After Simon shared the book with Zorzi – a veteran political reporter who worked with Simon at the Baltimore Sun newspaper as well as on The Wire – the pair realised the story depicts exactly how government works in America.

“Or doesn’t (work),” Simon adds. “The American obsession with race and class – and the political uses of greed and fear – is still very much our national paradigm. We are getting better, slowly and inexorably, generation by generation. But there is much work still to be done to reconcile many Americans to the idea of a desegregated society, to power sharing, to the very idea that all of us must share in the same national future.

“It’s going to be going on for a good long while, but integration itself – and the inevitable emergence of a stronger black and Latino middle class – is going to change more and more minds, particularly among younger Americans who come to the debate with less baggage.”

Zorzi adapted Belkin’s book after immersing himself in the history of Yonkers, pulling together key stories and characters across the drama’s six-hour running time.

Show Me a Hero has been adapted from the book of the same name by Lisa Belkin
Show Me a Hero has been adapted from the book of the same name by Lisa Belkin. It stars Oscar Isaac (right)

“He has been the creative flame here, script-wise, and I have had the benefit of beginning with enough material for 10 or 12 hours,” Simon says.

“My job has been to tighten and reshape some of the story arcs so that they fit within the time we have, and to prioritise the material and find shorthand ways of explaining, or at least acknowledging, complex political realities and nuances.

“For me, it’s been tricky. For (Zorzi), it’s a little bit of torture to see how much fits and how much doesn’t, how much of the complicated politics and history of what happened in Yonkers can be referenced, and how much must be glanced at or omitted.

“We did our best. We’ve known each other and worked with each other for 30 years now. We trust each other as a team, although that doesn’t mean we didn’t argue, or that Bill didn’t worry about the details, or that I could let the narrative wander too far into tall grass.”

Meanwhile, Simon says Haggis, who has experience working in both film and television, fitted the bill in his search for a director who could “believe in a story that had very little sex, gunplay or broad humour.”

He adds: “I needed a director to believe it was a worthy and necessary journey to examine politics as it is practiced on the municipal level, race as it plays out on the street level and class as perhaps the most divisive and misunderstood force in American life.

“This is about a coming reckoning in the American future: are we a society, or is it every man for himself? Do we all share in the same collective national narrative, or are there separate stories for those at the margins? And, practically, Paul shoots a bit more poetically and elegantly than I am used to, and I write a more quotidian and low-to-the-ground script than he might.

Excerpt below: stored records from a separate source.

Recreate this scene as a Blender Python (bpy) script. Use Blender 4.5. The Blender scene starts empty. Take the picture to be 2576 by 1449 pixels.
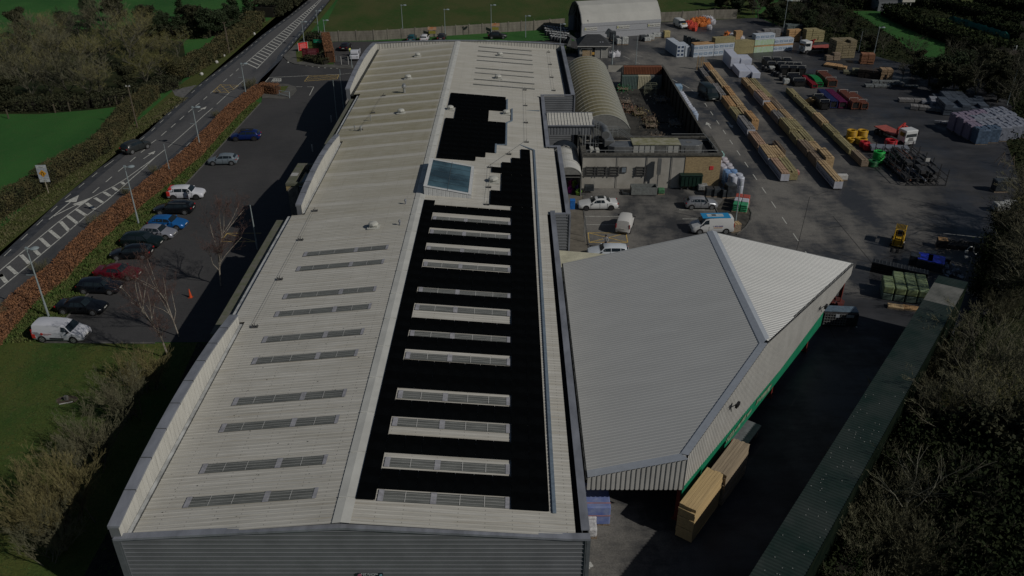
import bpy, math, random
import numpy as np
from mathutils import Vector, Matrix
S = bpy.context.scene
R = math.radians
rnd = random.Random(7)
# ---------------------------------------------------------------- camera, world, sun, exposure
CAMH, PITCH, FPX = 42.0, R(29.7), 2070.0
cd = bpy.data.cameras.new('camera'); cam = bpy.data.objects.new('camera', cd); S.collection.objects.link(cam)
cam.location = (0, 0, CAMH); cam.rotation_euler = (R(90) - PITCH, 0, 0)
cd.sensor_width = 36; cd.lens = 36 * FPX / 2576; cd.clip_start = .5; cd.clip_end = 3000
S.camera = cam
SUNV = Vector((1.17, -.66, 1.0)).normalized()          # towards the sun
el = math.asin(SUNV.z); az = math.atan2(SUNV.x, SUNV.y)
w = bpy.data.worlds.new('World'); S.world = w; w.use_nodes = True
nt = w.node_tree; bg = nt.nodes['Background']
sk = nt.nodes.new('ShaderNodeTexSky'); sk.sky_type = 'NISHITA'; sk.sun_disc = False
sk.sun_elevation = el; sk.sun_rotation = az; sk.air_density = 1.0; sk.dust_density = .6
nt.links.new(sk.outputs[0], bg.inputs[0]); bg.inputs[1].default_value = .05
ld = bpy.data.lights.new('sun', 'SUN'); ld.energy = 4.8; ld.angle = R(.5); ld.color = (1, .955, .88)
sun = bpy.data.objects.new('sun', ld); S.collection.objects.link(sun)
sun.rotation_euler = SUNV.to_track_quat('Z', 'Y').to_euler(); sun.location = (60, -30, 80)
S.view_settings.view_transform = 'Standard'; S.view_settings.look = 'None'
S.view_settings.exposure = -1.04; S.view_settings.gamma = 1
S.cycles.max_bounces = 5; S.cycles.diffuse_bounces = 2
# ---------------------------------------------------------------- measuring: photo pixel -> point on the ground (or height z)
FR = dict(D=(0, 0, 1), a=(0,0,.25604),b=(564.9,0,.18275),c=(1365.2,0,.18275),d=(1647.7,0,.18275),e=(2024.3,0,.21443),f=(1299.3,141.2,.22093),g=(1393.4,414.3,.22093),h=(1694.7,122.4,.22093),i=(2071.3,282.5,.19621),j=(2071.3,527.3,.19621),k=(0,376.6,.22093),l=(0,659.1,.22093),m=(0,941.5,.3502),n=(470.8,207.1,.22093),o=(941.5,75.3,.35079),p=(1393.4,1082.7,.25276),q=(847.4,489.6,.31193),r=(376.6,489.6,.31193),s=(847.4,1035.7,.28531),t=(1788.9,659.1,.32485),u=(1883.,941.5,.35016),v=(809.7,75.3,.11696),w=(696.7,329.5,.16246),x=(1299.3,94.2,.16895),y=(1337.,37.7,.11047))
def at(f, x, y, z=0.0):
    ox, oy, s = FR[f]; u = (ox + x*s - 1288)/FPX; v = (724.5 - oy - y*s)/FPX
    dy = math.cos(PITCH) + v*math.sin(PITCH); dz = -math.sin(PITCH) + v*math.cos(PITCH)
    t = (z - CAMH)/dz
    return Vector((u*t, dy*t, z))
def ats(f, pts, z=0.0): return [at(f, a, b, z) for a, b in pts]
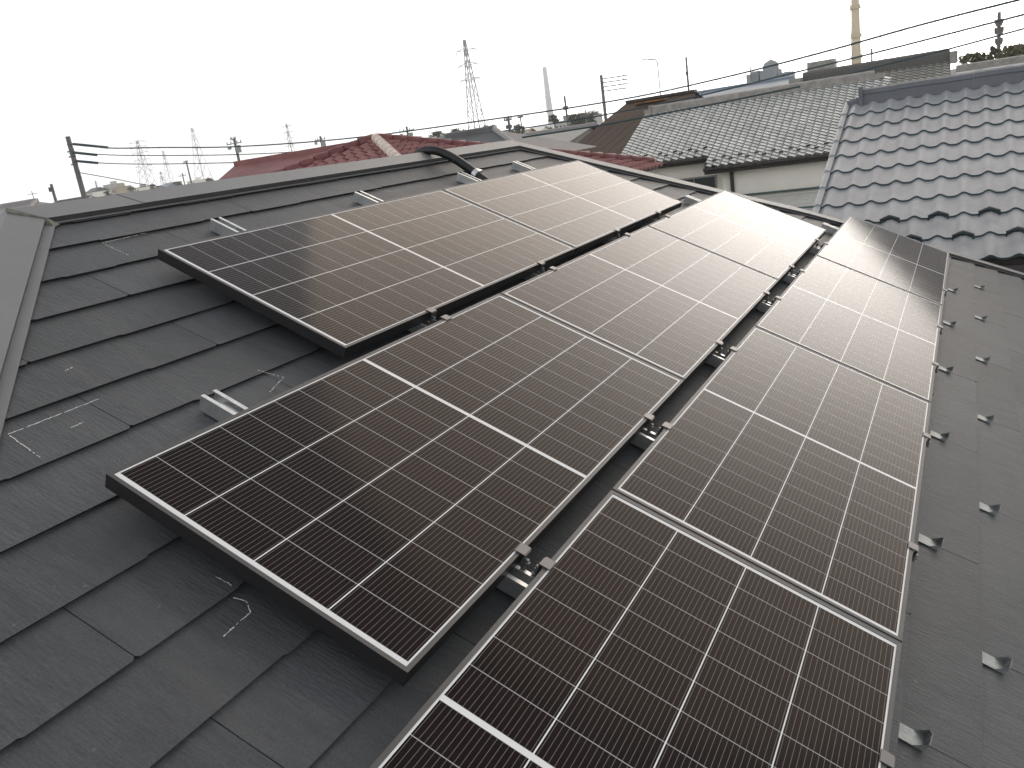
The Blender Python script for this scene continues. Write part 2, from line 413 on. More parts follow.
def hip_cap(apex_line, edge_line, flange, side):
    """one hip: apex polyline and inner edge polyline in roof (u,v); the outer side falls the other way"""
    b=MB(); wt=.060
    n=len(apex_line)
    A=[RM@roofpt(u,v,wt+.0006) for u,v in apex_line]; E=[RM@roofpt(u,v,wt+.0006) for u,v in edge_line]
    E2=[RM@roofpt(u,v,wt+.019) for u,v in edge_line]; G=[RM@roofpt(u,v,H-.0095) for u,v in flange]
    for i in range(n-1):
        b.face([E[i],E[i+1],A[i+1],A[i]]); b.face([E2[i],E2[i+1],E[i+1],E[i]],1)
        b.face([G[i],G[i+1],E2[i+1]+Vector((0,0,.001)),E2[i]+Vector((0,0,.001))])
        # far side: reflect the edge through the vertical plane of the hip
        t=(A[i+1]-A[i]); t.z=0; t.normalize(); nn=Vector((-t.y,t.x,0))
        def mir(p,a): return p-nn*2*((p-a).dot(nn))
        b.face([A[i],A[i+1],mir(E[i+1],A[i]),mir(E[i],A[i])]); b.face([mir(E[i],A[i]),mir(E[i+1],A[i]),mir(E2[i+1],A[i]),mir(E2[i],A[i])],1)
    child(b.build('hip_cap',[M_cap,M_capdark]),house)
k=-.894
hip_cap([(-.123,-1.3715),(-.123+k*(VE+1.3715),VE)], [(-.071,-1.262),(-.071+k*(VE+1.262),VE)], [(-.033,-1.258),(-.033+k*(VE+1.258),VE)],-1)
hip_cap([(3.547,-1.3715),(5.062,.466),(5.665,1.60),(6.45,VE)], [(3.478,-1.270),(4.985,.55),(5.585,1.66),(6.37,VE)], [(3.455,-1.252),(4.965,.57),(5.56,1.68),(6.34,VE)],1)
# cap junction plate at the left apex
b=MB()
p=[roofpt(-.128,-1.376,.056),roofpt(-.066,-1.262,.056),roofpt(-.026,-1.247,.079),roofpt(-.060,-1.232,.079),roofpt(-.150,-1.350,.056)]
b.face([p[0],p[4],p[3],p[2],p[1]])
o=b.build('cap_joint_plate',mat('stained_joint_plate',(.10,.095,.08),.6,noise=.4,scale=40)); o.matrix_world=RM; child(o,house)
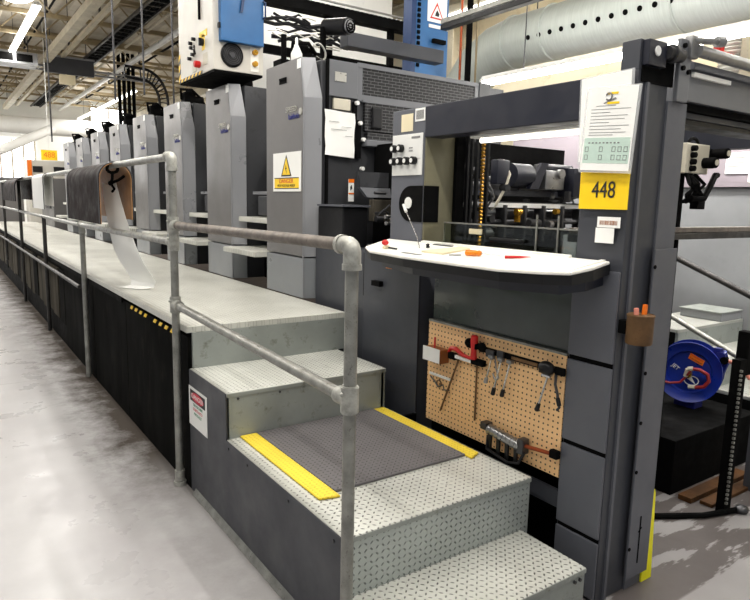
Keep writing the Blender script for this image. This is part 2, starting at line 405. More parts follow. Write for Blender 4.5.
# windows in the right and far walls
wl = [(13.6, 15.8), (19.2, 21.5), (23., 24.5)]
for i, (a, b) in enumerate(wl):
    o = struct('window_%d' % (i+1), G().box(WX-.04, WX-.01, a, b, 2.9, 4.6), 'window')
    g = G()
    for q in range(5): yy = a+(b-a)*q/4; g.box(WX-.08, WX-.041, yy-.03, yy+.03, 2.9, 4.6)
    for zz in (2.9, 3.75, 4.6): g.box(WX-.08, WX-.041, a, b, zz-.03, zz+.03)
    obj('window_frame', g, 'beam_w', o)
for i, (a, b) in enumerate(((-6.5, -2.5), (-.5, 1.0), (1.7, 3.2))):
    o = struct('window_%d' % (i+4), G().box(a, b, YF-.05, YF-.01, 1.6, 3.6), 'window')
    g = G()
    for q in range(5): xx = a+(b-a)*q/4; g.box(xx-.03, xx+.03, YF-.09, YF-.051, 1.6, 3.6)
    obj('window_frame', g, 'beam_w', o)
o = struct('window_7', G().box(5.2, 6.5, YF-.05, YF-.01, 4.2, 5.0), 'window')
obj('window_frame', G().box(5.14, 5.2, YF-.09, YF-.01, 4.15, 5.05).box(6.5, 6.56, YF-.09, YF-.01, 4.15, 5.05).box(5.82, 5.86, YF-.09, YF-.051, 4.2, 5.0), 'beam_w', o)

# ------------------------------------------------------------------ walkway
SX = 1.067
w = thing('walkway', 'long raised walkway of pale tread plate beside the printing towers', 'walkway', (1.6, 3.27, 0))
obj('deck', G().box(SX-.01, 2.055, 3.268, 18, .885, .92, .004), 'deck', w)
g = G().box(SX, 1.9, 3.27, 3.275, .70, .885); obj('end_riser', G().box(SX+.02, 2.13, 3.262, 3.28, .69, .886), 'riser', w)
ys = [3.285, 4.64, 5.8, 7.3]
for a, b in zip(ys[:-1], ys[1:]): obj('side_panel', G().box(SX, SX+.02, a, b-.012, .0, .86), 'dirtyblack', w)
y = 7.3; k = 0
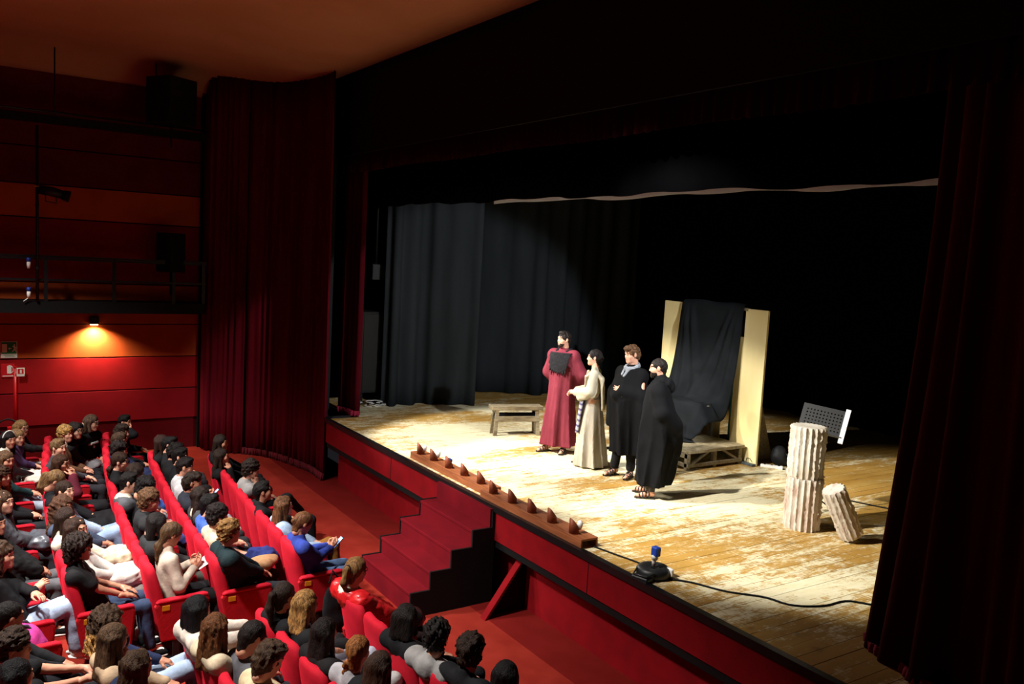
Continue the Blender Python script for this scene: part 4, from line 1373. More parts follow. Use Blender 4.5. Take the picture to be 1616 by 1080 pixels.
    bm_ = npmesh('body', V, F, [skin, M_lip, M_eye, hairmat(hc)], True, fm)
    link(bpy.data.objects.new('body', bm_), root)
    # ---- top
    puff = 'puff' in flags; bulk = .036 if puff else (.024 if ('bulky' in flags or 'hood' in flags) else .010)
    T = [('c', P0 + [-.065, -.01, .03], C + [-.060, 0, 0], .100 + bulk, .098 + bulk), ('c', P0 + [.065, -.01, .03], C + [.060, 0, 0], .100 + bulk, .098 + bulk),
         ('c', SH[-1] + [.01, 0, -.012], SH[1] + [-.01, 0, -.012], .062 + bulk * .6, .062 + bulk * .6, .07), ('c', N + [0, -.006, -.035], N + [0, -.0, .018], .074, .064, .03)]
    short = 'bare' in flags
    for s_ in (-1, 1):
        e1 = SH[s_] + (EL[s_] - SH[s_]) * (.62 if short else 1)
        T.append(('c', SH[s_] + np.array([-s_ * .012, 0, -.008]), e1, .050 + bulk, (.054 if short else .047) + bulk, .06))
        if not short:
            T.append(('c', EL[s_], EL[s_] + (W[s_] - EL[s_]) * .93, .047 + bulk, .036 + bulk * .7, .015))
    if 'hood' in flags:
        T += [('c', N + [-.075, -.055, -.005], N + [.075, -.055, -.005], .040, .040, .03), ('e', N + [0, -.075, -.055], (.100, .045, .070), .05)]
    if 'collar' in flags:
        T += [('c', N + [-.06, -.02, .02], N + [.06, -.02, .02], .042, .042, .03)]
    sd = rs.randint(0, 9999)
    am, fq = (.008, 60) if puff else (.0045, 34)
    TV, TF = sdf([tuple(tuple(q) if isinstance(q, np.ndarray) else q for q in p) for p in T], .0165 if dist < 10 else .02,
                 lambda X, Y, Z: am * pnoise(X, Y, Z * (1.9 if puff else 1), fq, sd))
    tm = mat('shiny_' + top, top, .32, shade(top, .85), 8, bump=.3, bscale=20, spec=.5) if 'shiny' in flags else cloth(top)
    tmats = [tm]; tfm = None
    if 'collar' in flags or 'hoodc' in flags:
        tmats.append(cloth('d8cdb8')); cz = TV[TF].mean(1); tfm = np.where(np.linalg.norm(cz - (N + [0, -.02, .02]), axis=1) < .10, 1, 0)
    link(bpy.data.objects.new('jacket' if (puff or 'hood' in flags or 'collar' in flags) else ('t_shirt' if short else 'sweater'), npmesh('top', TV, TF, tmats, True, tfm)), root)
    # ---- trousers
    bg_ = .012 if 'baggy' in flags else 0
    L_ = [('c', hipj[-1] + [0, -.01, .02], hipj[1] + [0, -.01, .02], .105, .105)]
    for s_ in (-1, 1):
        L_ += [('c', hipj[s_], KN[s_], .088, .066 + bg_, .025), ('c', KN[s_], AN[s_] + np.array([0, 0, .03]), .064 + bg_, .050 + bg_ * 2, .02)]
    sd2 = rs.randint(0, 9999)
    LV, LF = sdf([tuple(tuple(q) if isinstance(q, np.ndarray) else q for q in p) for p in L_], .018 if dist < 10 else .022, lambda X, Y, Z: .005 * pnoise(X, Y, Z, 38, sd2))
    link(bpy.data.objects.new('trousers', npmesh('trousers', LV, LF, cloth(leg), True)), root)
    sc_ = 'f0eee8' if 'whiteshoe' in flags else rs.choice(['18181a', 'e4e0d8', '2a2624', '18181a'])
    for s_ in (-1, 1):
        so = link(bpy.data.objects.new('shoe', shoe_mesh(sc_)), root)
        lift = AN[s_][2] - .10
        so.location = (AN[s_][0], AN[s_][1] + .0, max(0, lift)); so.rotation_euler = (0 if lift < .1 else -.25, 0, -s_ * .08)
    # ---- hair
    lg = .55 if 'mid' in flags else (1.25 if 'vlong' in flags else 1.0)
    hvV, hvF = hair_mesh(hair, rs.randint(0, 999), hv if dist < 9 else .0115, lg, hp)
    ho_ = link(bpy.data.objects.new('hair', npmesh('hair', hvV * sc, hvF, hairmat(hc), True)), root)
    ho_.matrix_local = headM(Rh, H)
    if 'tipped' in flags:
        zc = hvV[hvF].mean(1)[:, 2]; ho_.data.materials.append(hairmat('b8864a')); ho_.data.polygons.foreach_set('material_index', (zc < -.03).astype(np.int32))
    if 'headband' in flags:
        bb = MB().tube([(.086 * math.cos(a), -.0, .036 + .092 * math.sin(a)) for a in np.linspace(-.2, PI + .2, 16)], .008, 6).build('headband', cloth('e0dcd6'), root, True); bb.matrix_local = headM(Rh, H)
    if 'glasses' in flags:
        glasses(root, headM(Rh, H), M_black)
    if 'scrunchie' in flags:
        bb = MB().tube([(.026 * math.cos(a), -.128, .042 + .026 * math.sin(a)) for a in np.linspace(0, 2 * PI, 12)[:-1]], .008, 6, closed=True).build('hair_tie', M_black, root, True); bb.matrix_local = headM(Rh, H)
    return root, dict(W={s_: Rb @ W[s_] + o3 for s_ in (-1, 1)}, H=np.array(head), Rb=Rb, o=o3, N=N, EL=EL, C=C, KN=KN)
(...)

“The collaboration was good in that he pushed me to allow some better measure of honest emotion into what could have been a dry political narrative, and maybe I pushed him to tolerate some dialogue that wasn’t clean or rounded, that was a bit in the gutter but still glancing up at the stars every now and again, to misquote Oscar Wilde. Our differences fostered good debate and, ultimately, some compromises that I think served the work very well.”

'This is about a coming reckoning in the American future: are we a society, or is it every man for himself? ' – Simon
‘This is about a coming reckoning in the American future: are we a society, or is it every man for himself? ‘ – Simon

It’s been a long road to bring Show Me a Hero to the screen. Simon first began working on the project some 15 years ago, but was delayed when The Wire was picked up and again when he adapted Evan Wright’s book Generation Kill, which HBO wanted on air as close as possible to the Iraq War events it depicted.

Then came Treme, a series about musicians set in a New Orleans recovering from the devastating effects of Hurricane Katrina.

But Simon credits Kary Antholis, president of HBO Miniseries, with recognising that despite the delays, the story Show Me a Hero has to tell would still be extremely relevant to contemporary America.

“What happened in Yonkers, as a political and social allegory, remained pretty damn timeless,” he says. “When we came back to Show Me a Hero, we would still be landing it on a country that would still be travelling the same hard road. Recent events in Ferguson, Baltimore and Charleston make this all too clear.

“That said, we pulled an incredible cast. And god love them all for committing to an ensemble drama in which, to overuse a phrase with which I am somewhat associated, all the pieces matter. Oscar Isaac is ascendant right now as an actor and he has his choice of scripts and projects. That he saw the value and importance of telling Nick Wasicsko’s story to present-day America is just so damn admirable to me.

“As someone who always feels ill at ease in the entertainment industry, this is why I get up in the morning – imagining something that isn’t merely entertainment but is instead a chance to dramatise the actual fault lines in our society and to do so on a scale that is careful, plausible and human. The same ambition appealed to a lot of our actors and I’m incredibly grateful for it.”